> _Requirement_: Output the material beneath exactly, leaving nothing out.

> _Data lines_:
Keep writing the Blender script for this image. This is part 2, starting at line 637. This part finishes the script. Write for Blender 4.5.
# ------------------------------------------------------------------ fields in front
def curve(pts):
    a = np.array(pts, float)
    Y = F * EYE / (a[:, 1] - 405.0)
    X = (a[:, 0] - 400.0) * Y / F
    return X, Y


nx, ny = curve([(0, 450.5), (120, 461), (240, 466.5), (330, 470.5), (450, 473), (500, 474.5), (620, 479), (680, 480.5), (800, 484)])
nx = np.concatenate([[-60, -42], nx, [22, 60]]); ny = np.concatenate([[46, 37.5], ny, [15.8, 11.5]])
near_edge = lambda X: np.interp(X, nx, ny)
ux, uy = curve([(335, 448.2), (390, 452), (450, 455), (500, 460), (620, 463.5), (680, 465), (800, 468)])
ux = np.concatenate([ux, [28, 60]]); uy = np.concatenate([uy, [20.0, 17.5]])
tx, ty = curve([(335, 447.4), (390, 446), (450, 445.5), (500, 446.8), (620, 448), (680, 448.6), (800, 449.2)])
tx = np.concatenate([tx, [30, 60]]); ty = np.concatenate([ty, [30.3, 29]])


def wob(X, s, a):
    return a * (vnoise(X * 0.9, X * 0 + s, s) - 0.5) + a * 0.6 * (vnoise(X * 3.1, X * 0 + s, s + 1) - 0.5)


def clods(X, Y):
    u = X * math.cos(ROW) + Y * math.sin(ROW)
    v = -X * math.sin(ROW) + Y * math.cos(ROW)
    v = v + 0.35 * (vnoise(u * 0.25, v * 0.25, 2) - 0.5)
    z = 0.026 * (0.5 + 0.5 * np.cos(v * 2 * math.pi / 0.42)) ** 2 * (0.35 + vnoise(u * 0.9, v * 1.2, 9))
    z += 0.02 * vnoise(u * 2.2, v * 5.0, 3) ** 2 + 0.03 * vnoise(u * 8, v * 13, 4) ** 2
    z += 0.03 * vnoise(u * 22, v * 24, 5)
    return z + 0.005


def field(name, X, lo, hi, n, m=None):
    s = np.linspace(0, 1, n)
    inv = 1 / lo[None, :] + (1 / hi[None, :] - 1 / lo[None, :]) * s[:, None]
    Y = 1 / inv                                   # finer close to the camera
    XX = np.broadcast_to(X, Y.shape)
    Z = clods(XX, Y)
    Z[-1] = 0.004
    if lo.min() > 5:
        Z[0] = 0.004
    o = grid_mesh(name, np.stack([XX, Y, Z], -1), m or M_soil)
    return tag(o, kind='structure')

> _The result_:
Keep writing the Blender script for this image. This is part 2, starting at line 637. This part finishes the script. Write for Blender 4.5.
# ------------------------------------------------------------------ fields in front
def curve(pts):
    a = np.array(pts, float)
    Y = F * EYE / (a[:, 1] - 405.0)
    X = (a[:, 0] - 400.0) * Y / F
    return X, Y


nx, ny = curve([(0, 450.5), (120, 461), (240, 466.5), (330, 470.5), (450, 473), (500, 474.5), (620, 479), (680, 480.5), (800, 484)])
nx = np.concatenate([[-60, -42], nx, [22, 60]]); ny = np.concatenate([[46, 37.5], ny, [15.8, 11.5]])
near_edge = lambda X: np.interp(X, nx, ny)
ux, uy = curve([(335, 448.2), (390, 452), (450, 455), (500, 460), (620, 463.5), (680, 465), (800, 468)])
ux = np.concatenate([ux, [28, 60]]); uy = np.concatenate([uy, [20.0, 17.5]])
tx, ty = curve([(335, 447.4), (390, 446), (450, 445.5), (500, 446.8), (620, 448), (680, 448.6), (800, 449.2)])
tx = np.concatenate([tx, [30, 60]]); ty = np.concatenate([ty, [30.3, 29]])


def wob(X, s, a):
    return a * (vnoise(X * 0.9, X * 0 + s, s) - 0.5) + a * 0.6 * (vnoise(X * 3.1, X * 0 + s, s + 1) - 0.5)


def clods(X, Y):
    u = X * math.cos(ROW) + Y * math.sin(ROW)
    v = -X * math.sin(ROW) + Y * math.cos(ROW)
    v = v + 0.35 * (vnoise(u * 0.25, v * 0.25, 2) - 0.5)
    z = 0.026 * (0.5 + 0.5 * np.cos(v * 2 * math.pi / 0.42)) ** 2 * (0.35 + vnoise(u * 0.9, v * 1.2, 9))
    z += 0.02 * vnoise(u * 2.2, v * 5.0, 3) ** 2 + 0.03 * vnoise(u * 8, v * 13, 4) ** 2
    z += 0.03 * vnoise(u * 22, v * 24, 5)
    return z + 0.005


def field(name, X, lo, hi, n, m=None):
    s = np.linspace(0, 1, n)
    inv = 1 / lo[None, :] + (1 / hi[None, :] - 1 / lo[None, :]) * s[:, None]
    Y = 1 / inv                                   # finer close to the camera
    XX = np.broadcast_to(X, Y.shape)
    Z = clods(XX, Y)
    Z[-1] = 0.004
    if lo.min() > 5:
        Z[0] = 0.004
    o = grid_mesh(name, np.stack([XX, Y, Z], -1), m or M_soil)
    return tag(o, kind='structure')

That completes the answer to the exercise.